There is a case that Netflix’s move will likely leave a whole bunch of movies inaccessible, but it probably will be best for Netflix as a business, and as has been shown time and time again, capitalism always wins over preservation.
But I’d like to take a moment to highlight an important thing that Netflix did in 1998. It reacted quickly to market demand to build a savvy piece of marketing for itself in the form of Bill Clinton’s grand jury testimony at the behest of independent counsel Ken Starr. This video proved highly buzzy, despite the fact that, as I note in the piece I wrote about it a few years ago, it’s actually pretty dry viewing.
But Netflix, a brand-new company at the time, leveraged interest in the video by selling it for just two cents a piece, as a loss-leader.

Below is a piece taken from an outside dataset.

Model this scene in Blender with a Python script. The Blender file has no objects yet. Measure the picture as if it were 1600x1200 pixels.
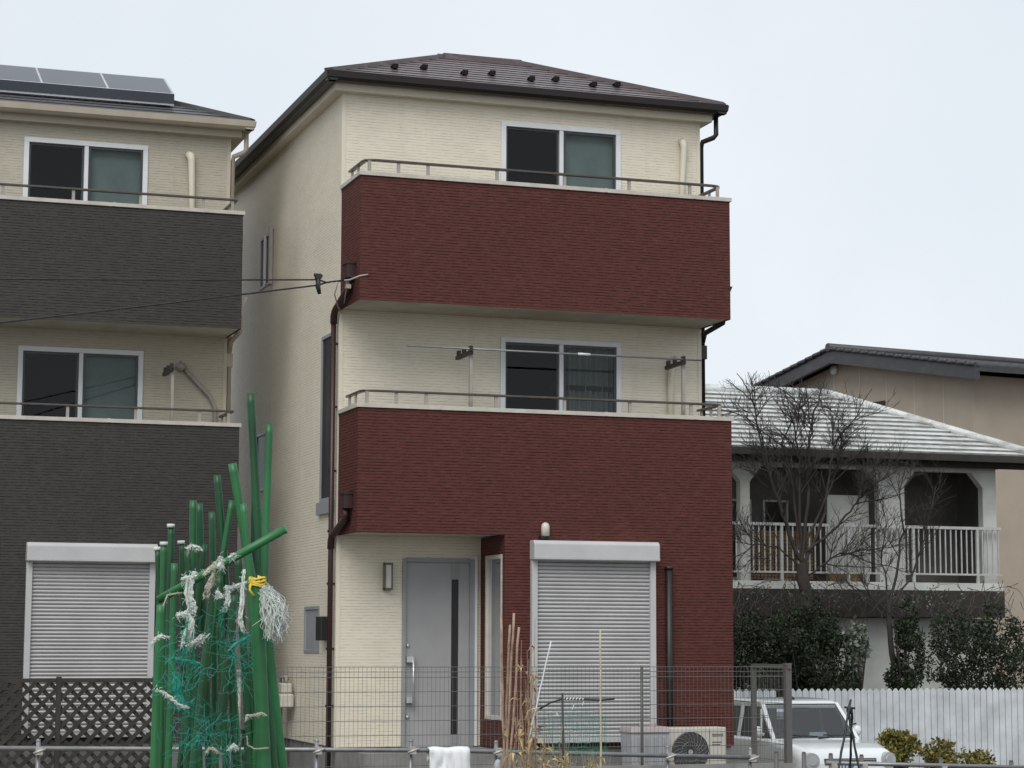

“By offering the complete Clinton testimony on DVD for only $.02, we believe we are making it possible for virtually every DVD owner to easily review this material and form their own opinion,” Netflix cofounder Marc Randolph said of the release.
The company had to rush to make this happen—and word is that at least some of the DVDs distributed via the mail were a bit more NC-17 rated than the testimony, which, while featuring somewhat graphic descriptions that would lead to a sitting president’s impeachment, was certainly not porn. Nonetheless, the stunt earned Netflix 5,000 new customers for less than $5,000.
Apparently, this was so new in the history of the DVD that Randolph said that the first time he ever saw a multi-disc spindle—a device that became common in every home with a CD burner just a couple of years later—was when he was trying to distribute the grand jury testimony to curious watchers.
Presumably, Randolph and his cofounder Reed Hastings got very acquainted with spindles over the next decade, as his company’s DVD-driven business model took off.